To be clear, both Ben Azzai and Rebbi Akiva understand that the opposing value is also extraordinarily important in Jewish religious life. It is not the case that Rebbi Akiva is pushing God out of the equation, nor is Ben Azzai pushing human beings away. Rather, if they were forced to make a choice between two core values Ben Azzai would put God at the top of the list and Rebbi Akiva would put humanity on the top of the list.

This same dialectic appears in Rashi’s reading of the potential convert who came to Shammai and Hillel (Bavli, Shabbat, 31a) and asked to learn Torah on one foot. Shammai pushes away the potential convert with measuring stick in his hand. The gemara then says:

בָּא לִפְנֵי הִלֵּל, גַּיְירֵיהּ. אָמַר לוֹ: דַּעֲלָךְ סְנֵי לְחַבְרָךְ לָא תַּעֲבֵיד — זוֹ הִיא כׇּל הַתּוֹרָה כּוּלָּהּ, וְאִידַּךְ פֵּירוּשַׁהּ הוּא, זִיל גְּמוֹר.

The non-Jew came before Hillel and Hillel converted him saying, “What is hateful to you, do not do to your neighbor. That is the entire Torah, the rest is commentary, now go and study.”

If we take this short passage at face value, Hillel appears to have converted this non-Jew, and only afterwards entered into an educational process.
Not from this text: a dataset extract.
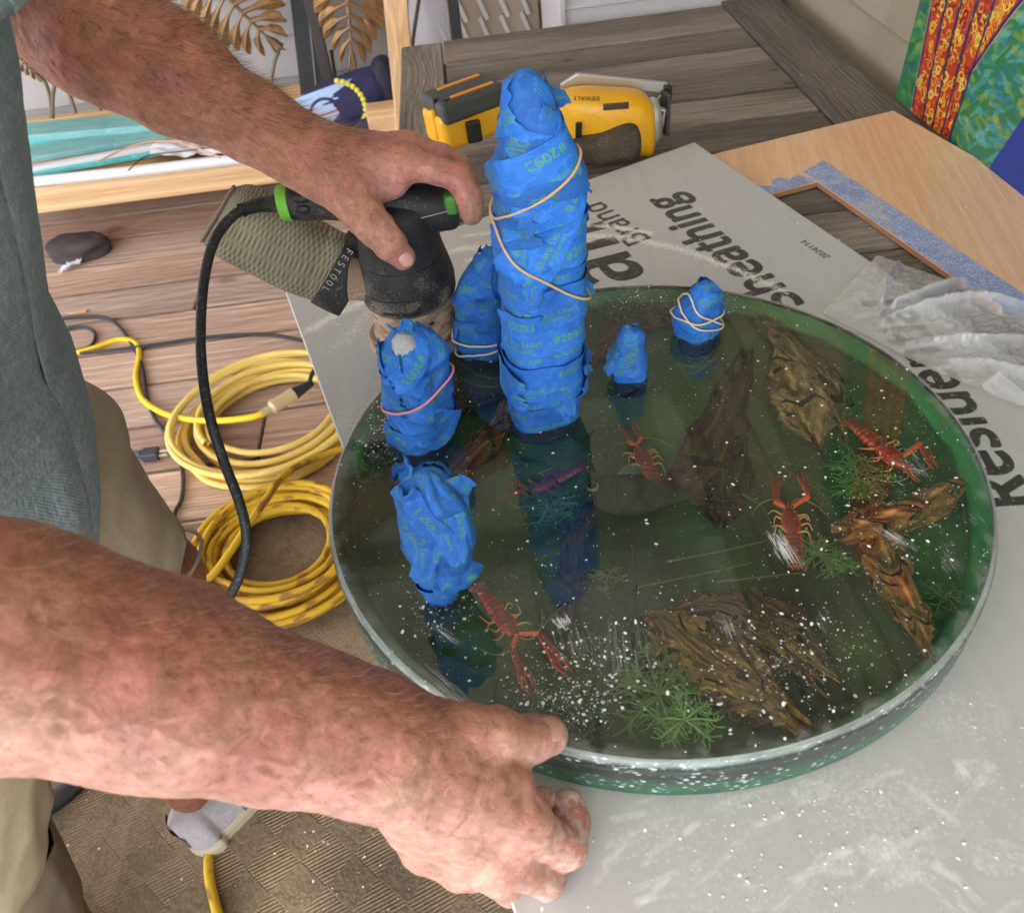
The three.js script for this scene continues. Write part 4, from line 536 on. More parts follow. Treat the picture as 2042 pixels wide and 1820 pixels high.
// ---------------------------------------------------------------- random-orbit sander
const sanderBase = pl(835, 668, DY + 0.001), SZ = sanderBase.z, sp = (x, y, dz = 0) => pz(x, y, SZ + dz);
const pxm = (d) => d / FPX; // metres per picture unit at a depth
{ const root = thing('sander', 'dusty black orbital sander with green trim and dust bag, held at the slab rim', 'sander', null, sanderBase.clone());
  const dustT = tex(512, 512, (u, v) => { const n = fbm(u * 8, v * 8, 3, 5), f = noise(u * 150, v * 150), d = sst(0.05, 0.5, n + 0.25 * f), sp2 = noise(u * 190, v * 190, 7) > 0.8 ? 50 : 0; return [38 + 40 * d + sp2, 38 + 37 * d + sp2, 39 + 33 * d + sp2]; });
  const dustT2 = tex(512, 512, (u, v) => { const n = fbm(u * 8, v * 8, 5, 5), f = noise(u * 150, v * 150), d = sst(-0.35, 0.25, n + 0.3 * f); return [148 + 48 * d, 126 + 44 * d, 104 + 38 * d]; });
  const blk = std({ map: rep(dustT, 4, 4), roughness: 0.62, bumpMap: rep(tapeBump, 20, 20), bumpScale: 0.0003 }), beige = std({ map: rep(dustT2, 3, 3), roughness: 0.95 }), pure = std({ color: L3(0.018, 0.018, 0.02), roughness: 0.5 }), green = std({ color: L3(0.18, 0.56, 0.05), roughness: 0.5 }), dgreen = std({ color: L3(0.07, 0.26, 0.035), roughness: 0.45 });
  const housT = tex(1024, 512, (u, v) => { const n = fbm(u * 14, v * 7, 3, 5), f = noise(u * 260, v * 130), low = sst(0.62, 0.05, v), d = sst(0.15 - 0.55 * low, 0.75 - 0.35 * low, n + 0.3 * f), sp2 = noise(u * 420, v * 210, 7) > 0.74 - 0.2 * low ? 46 + 40 * low : 0; return [36 + (36 + 66 * low) * d + sp2, 36 + (33 + 56 * low) * d + sp2, 37 + (29 + 44 * low) * d + sp2]; });
  const Y = (y) => sp(835, y).y - sanderBase.y, px = (n, y) => n * pxm(depthOf(sp(835, y)));
  const lathe = (rows, seg = 64) => new THREE.LatheGeometry(rows.map(([y, n]) => new THREE.Vector2(px(n, y), Y(y))), seg);
  part('sanding_pad', lathe([[668, 2], [668, 96], [664, 99], [657, 99], [653, 94], [652, 40]]), beige, root);
  part('skirt', lathe([[652, 40], [652, 82], [644, 85], [638, 84], [636, 80], [610, 82], [586, 86], [584, 84]]), beige, root);
  for (const a of [1.1, 1.9]) { const s = new THREE.SphereGeometry(0.0028, 10, 8); s.scale(1, 0.7, 0.4); s.rotateY(Math.PI / 2 - a); s.translate(Math.cos(a) * px(83, 606), Y(606), Math.sin(a) * px(83, 606)); part('vent_hole', s, pure, root); }
  part('housing', lathe([[585, 60], [585, 86], [580, 91], [572, 94], [556, 95], [535, 94], [515, 90], [498, 85], [470, 82], [440, 80], [415, 76], [398, 66], [388, 40], [386, 2]]), std({ map: housT, roughness: 0.6, bumpMap: rep(tapeBump, 3, 2), bumpScale: 0.0003 }), root);
  for (const [y, n] of [[548, 94.6], [500, 85.6]]) part('body_seam', new THREE.TorusGeometry(px(n, y), 0.0006, 6, 80).rotateX(Math.PI / 2).translate(0, Y(y), 0), pure, root);
  for (const [a0, a1] of [[1.32, 1.7], [1.76, 2.12]]) { const g = sheet(10, 2, (u, v) => { const a = lerp(a1, a0, u), r = px(94.6, 572); return V(Math.cos(a) * r, Y(574) + v * 0.0032, Math.sin(a) * r); }, (u, v) => [u, v]); part('vent_slot', thicken(g, 0.0006), pure, root); }
  // grip head running left to the cable
  const H2 = (x, y, n, dz = 0, k = 1) => { const p = sp(x, y, dz), w = pxm(depthOf(p)) * n; return [p.sub(sanderBase), V(0, w, 0), V(0, 0, w * k)]; };
  part('grip', loft([H2(578, 405, 30), H2(600, 405, 32), H2(650, 404, 32), H2(700, 406, 34), H2(770, 408, 37, 0, 1.1), H2(840, 412, 42, 0, 1.1), H2(885, 415, 41, 0, 1.05), H2(905, 416, 36), H2(914, 417, 24)], 32, 5, 0.12), blk, root);
  part('seam', tube([sp(705, 450, 0.018), sp(780, 448, 0.0205), sp(850, 432, 0.0215), sp(895, 420, 0.0205)].map((p) => p.sub(sanderBase)), 0.0006, 30, 5), std({ color: L3(0.3, 0.3, 0.29) }), root);
  for (const [x, y, w] of [[602, 396, 11], [604, 418, 9]]) { const p = sp(x, y, 0.0145).sub(sanderBase), g = new THREE.SphereGeometry(0.005, 14, 10); g.scale(1.4 * w / 10, 0.8, 0.5); g.translate(p.x, p.y, p.z); part('lock_dimple', g, pure, root); }
  const bt = new RoundedBoxGeometry(0.0125, 0.0185, 0.014, 4, 0.004); const bp = sp(899, 405, 0.012).sub(sanderBase); bt.rotateZ(-0.05); bt.translate(bp.x, bp.y, bp.z); part('power_button', bt, dgreen, root);
  part('green_ring', loft([H2(557, 404, 33), H2(566, 404, 35), H2(578, 405, 34.5)], 40, 4), green, root);
  // cable
  const cd = [[560, 405, 0.742], [520, 408, 0.742], [485, 417, 0.74], [452, 442, 0.735], [425, 485, 0.728], [408, 550, 0.72], [400, 640, 0.71], [402, 730, 0.70], [418, 830, 0.69], [446, 920, 0.685], [478, 1005, 0.685], [491, 1070, 0.69], [480, 1140, 0.70], [440, 1225, 0.72], [408, 1330, 0.76], [380, 1450, 0.84]].map(([x, y, d], i) => pd(x, y, d - (i > 1 && i < 9 ? 0.012 : 0)).sub(sanderBase));
  const cabT = tex(128, 64, (u, v) => { const n = fbm(u * 10, v * 6, 3, 3), d = noise(u * 60, v * 40) > 0.62 ? 50 : 0; return [33 + 8 * n + d, 34 + 8 * n + d, 37 + 8 * n + d]; });
  part('strain_relief', tube(cd.slice(0, 3), (t) => 0.0078 - 0.0024 * t, 30, 12), blk, root);
  part('cable', tube(cd.slice(1), 0.0044, 200, 12), std({ map: rep(cabT, 12, 12), roughness: 0.55 }), root);
  part('cable_collar', tube([cd[2].clone().lerp(cd[1], 0.06), cd[2].clone().lerp(cd[3], 0.12)], 0.0062, 8, 14), pure, root);
  // dust bag
  const bagT = tex(512, 512, (u, v) => { const a = Math.sin(u * 6.283 * 26) * Math.sin(v * 6.283 * 18), n = fbm(u * 6, v * 6, 3, 4), q = 0.5 + 0.5 * a; return [lerp(104, 158, q) + 26 * n, lerp(102, 152, q) + 26 * n, lerp(86, 130, q) + 22 * n]; });
  const bagB = tex(512, 512, (u, v) => 128 + 110 * Math.sin(u * 6.283 * 26) * Math.sin(v * 6.283 * 18), false);
  const bag = std({ map: rep(bagT, 10, 7.4), bumpMap: rep(bagB, 10, 7.4), bumpScale: 0.0016, roughness: 0.95, color: L3(1.3, 1.28, 1.24) });
  const B2 = (x0, y0, x1, y1, th, dz) => { const a = sp(x0, y0, dz), b = sp(x1, y1, dz), c = a.clone().add(b).multiplyScalar(0.5).sub(sanderBase); return [c, b.clone().sub(a).multiplyScalar(0.5), V(0, 0.12, 1).normalize().multiplyScalar(th)]; };
  part('dust_bag', loft([B2(404, 474, 462, 378, 0.016, -0.052), B2(430, 496, 498, 376, 0.030, -0.050), B2(500, 530, 560, 402, 0.036, -0.048), B2(570, 566, 622, 440, 0.034, -0.046), B2(632, 592, 690, 474, 0.026, -0.044)], 40, 8, 0.3), bag, root);
  { const s = B2(404, 474, 462, 378, 0.018, -0.052), pts = []; for (let i = 0; i < 24; i++) { const a = (i / 24) * 6.283; pts.push(s[0].clone().addScaledVector(s[1], Math.sign(Math.cos(a)) * Math.pow(Math.abs(Math.cos(a)), 0.7) * 1.05).addScaledVector(s[2], Math.sign(Math.sin(a)) * Math.pow(Math.abs(Math.sin(a)), 0.7) * 1.05)); } part('bag_piping', tube(pts, 0.0016, 90, 6, true), std({ color: L3(0.3, 0.24, 0.18), roughness: 0.9 }), root); }
  part('bag_collar', loft([B2(622, 590, 694, 470, 0.029, -0.042), B2(650, 604, 716, 484, 0.031, -0.042), B2(676, 616, 742, 500, 0.030, -0.042)], 36, 5, 0.45), blk, root);
  part('outlet_elbow', tube([sp(700, 556, 0.004), sp(735, 560, 0.006), sp(770, 556, 0.006)].map((p) => p.sub(sanderBase)), (t) => 0.020 - 0.003 * t, 16, 20), beige, root);
  { const lt = ctex(512, 96, (c) => { c.fillStyle = '#000'; c.fillRect(0, 0, 512, 96); c.strokeStyle = '#fff'; c.fillStyle = '#fff'; c.font = '78px monospace'; c.textAlign = 'center'; for (const [i, ch] of [...'FESTOOL'].entries()) c.fillText(ch, 40 + i * 72, 76); }, false); lt.wrapS = lt.wrapT = THREE.ClampToEdgeWrapping;
    const a = sp(701, 494, -0.008), b = sp(645, 583, -0.008), w = b.clone().sub(a), L = w.length(); w.normalize(); const n = V(0.1, 0.35, 1).normalize(), h = n.clone().cross(w).normalize();
    const g = sheet(12, 2, (u, v) => a.clone().addScaledVector(w, u * L).addScaledVector(h, (v - 0.5) * 0.011).sub(sanderBase), (u, v) => [u, v]); part('maker_lettering', g, std({ color: L3(0.42, 0.42, 0.4), alphaMap: lt, transparent: true, roughness: 0.6, side: THREE.DoubleSide }), root); }
  { const pt = ctex(256, 192, (c) => { c.fillStyle = '#1c1d1f'; c.fillRect(0, 0, 256, 192); c.strokeStyle = '#8c908e'; c.lineWidth = 4; c.strokeRect(8, 8, 240, 176); c.fillStyle = '#8c908e'; c.font = '22px sans-serif'; for (let i = 0; i < 6; i++) c.fillRect(26, 30 + i * 24, 60 + ((i * 53) % 130), 7); c.strokeRect(190, 120, 34, 34); });
    const g = sheet(14, 2, (u, v) => { const a = lerp(2.15, 1.0, u), r = px(83.2, 500); return V(Math.cos(a) * r, Y(540) + v * (Y(496) - Y(540)), Math.sin(a) * (r + (1 - v) * px(7, 540))); }, (u, v) => [u, v]); part('rating_plate', g, std({ map: pt, roughness: 0.6 }), root); }
}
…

The same process appears to be the case with all three potential converts who come to Shammai and Hillel. Perhaps this is the case because Hillel was the greatest Jewish educator of all time and he had confidence in his own ability to bring this person along the journey (this appears to be Rashi’s read).

Hillel’s formulation of the central principle of the Torah, the elevator pitch of Judaism, is different from both Ben Azzai and Rebbi Akiva. Though Hillel seems to place human beings at the center, he does so with a negative formulation. The Torah, in this week’s parasha, says that we must love our fellow as ourselves. Hillel pushes us to look inside first. Religious life starts with my own experience, according to Hillel - “that which is hateful to you…”

Rashi, commenting on Hillel’s aphorism, offers two competing readings of the word "Your fellow - ריעך". The second opinion that he quotes is in line with Rebbi Akiva:

ריעך וריע אביך אל תעזוב (משלי כז) זה הקב"ה אל תעבור על דבריו שהרי עליך שנאוי שיעבור חבירך על דבריך ל"א חבירך ממש כגון גזלה גנבה ניאוף ורוב המצות:

“Do not abandon your Friend and your father’s Friend” (Proverbs 27) — this is the Holy blessed One. Do not violate God’s words, for it would be hateful to you if your friend would violate your words.

This read imagines that “Your fellow” actually refers to God. Rashi has brought Ben Azzai’s theocentric worldview to Hillel’s conversation with the convert. According to this approach, the first question to ask is: what might God want? What is demanded of me by the Halakha?

Different ideas of what Hillel might have meant when he was speaking to these potential converts present us with fertile ground to understand what each of us imagine to be the core of Jewish religious life. The opportunity to work with potential converts is both a great responsibility and wonderful gift. The passage in Masechet Shabbat concludes:

לְיָמִים נִזְדַּוְּוגוּ שְׁלָשְׁתָּן לִמְקוֹם אֶחָד, אָמְרוּ: קַפְּדָנוּתוֹ שֶׁל שַׁמַּאי בִּקְּשָׁה לְטוֹרְדֵנוּ מִן הָעוֹלָם, עִנְוְותָנוּתוֹ שֶׁל הִלֵּל קֵרְבַתְנוּ תַּחַת כַּנְפֵי הַשְּׁכִינָה.

Eventually the three [converts] happened to meet somewhere and said to each other: "Shammai's strictness would have killed us. Hillel's humility brought us under the wings of the divine presence."

In a fascinating combination, Rashi’s two reads bring together both Ben Azzai and Rebbi Akiva. Is Judaism theocentric or anthropocentric? Rashi says yes to both!